Airlines don’t want to say it, so the International Air Transport Association will: Up to five million tickets may have to be canceled in the event of a hard Brexit.

The Times reports that London and Brussels agreed that in the event of a no-deal Brexit, the number of flights between the U.K. and the continent would be capped at last year’s levels. That would mean carriers could have to cancel thousands of flights, leading to higher ticket prices and many ruined vacations. IATA counted five million seats on the additional flights between the U.K. and Europe that might be affected, many of them scheduled for the peak summer holiday season.

“That current flight levels will be protected even with a hard Brexit is an important assurance. But with two months left until Britain leaves the E.U., airlines still do not know exactly what kind of Brexit they should be planning for,” Alexandre de Juniac, IATA’s director general and CEO, said in a statement. “And there is legal and commercial uncertainty over how the Commission’s plan to cap flight numbers will work.”
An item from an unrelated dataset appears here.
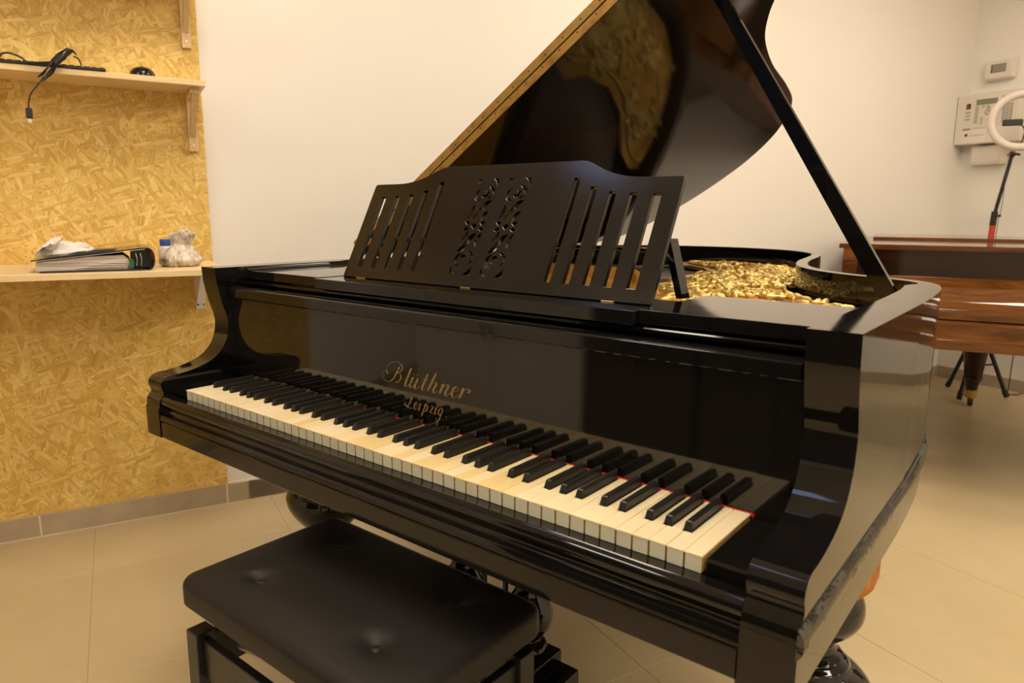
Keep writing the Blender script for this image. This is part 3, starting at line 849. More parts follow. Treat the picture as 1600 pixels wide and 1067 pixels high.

Prime Minister Theresa May is scrambling to convince the U.K. parliament to accept her Brexit deal before March 29. If it’s not approved, Brussels’ contingency plan will go into effect. In addition to the cap, Politico reports British airlines would lose the right to operate intra-EU flights.

The Times reports British Airways, Easyjet, Ryanair, and Jet2 have all expanded their European routes this year, but none have so far informed passengers about the potential implications of a hard Brexit. Only the Hungarian airline Wizz Air has warned British travelers of the no-deal rules, which also would require British travelers to have at least six months left on their passports in order to visit EU countries, though they wouldn’t need a visa. In the case of a hard Brexit, passengers would be refunded the costs of the canceled flights, but they’d be on their own to compete for new seats.

Ryanair COO Peter Bellew said this weekend he didn’t anticipate Brexit to cause an overnight stoppage, the Irish Times reports. Previously the airline’s CEO, Michael O’Leary, had warned of flights being grounded for weeks after a hard Brexit, but Bellew said Ryanair had set up subsidiaries specifically to avoid that problem.

Gate Gourmet, the Swiss-based worldwide leader in airline catering, has begun stockpiling meals, snacks, toilet paper and cutlery in its U.K. warehouses, Bloomberg reports. The company aims to have 10 days’ worth of stock to be able to bridge any Brexit-related disruption.

“In the small window remaining before Brexit, it is imperative that the EU and UK prioritize finding a solution that brings certainty to airlines planning growth to meet demand and to travelers planning business trips and family holidays,” de Juniac said.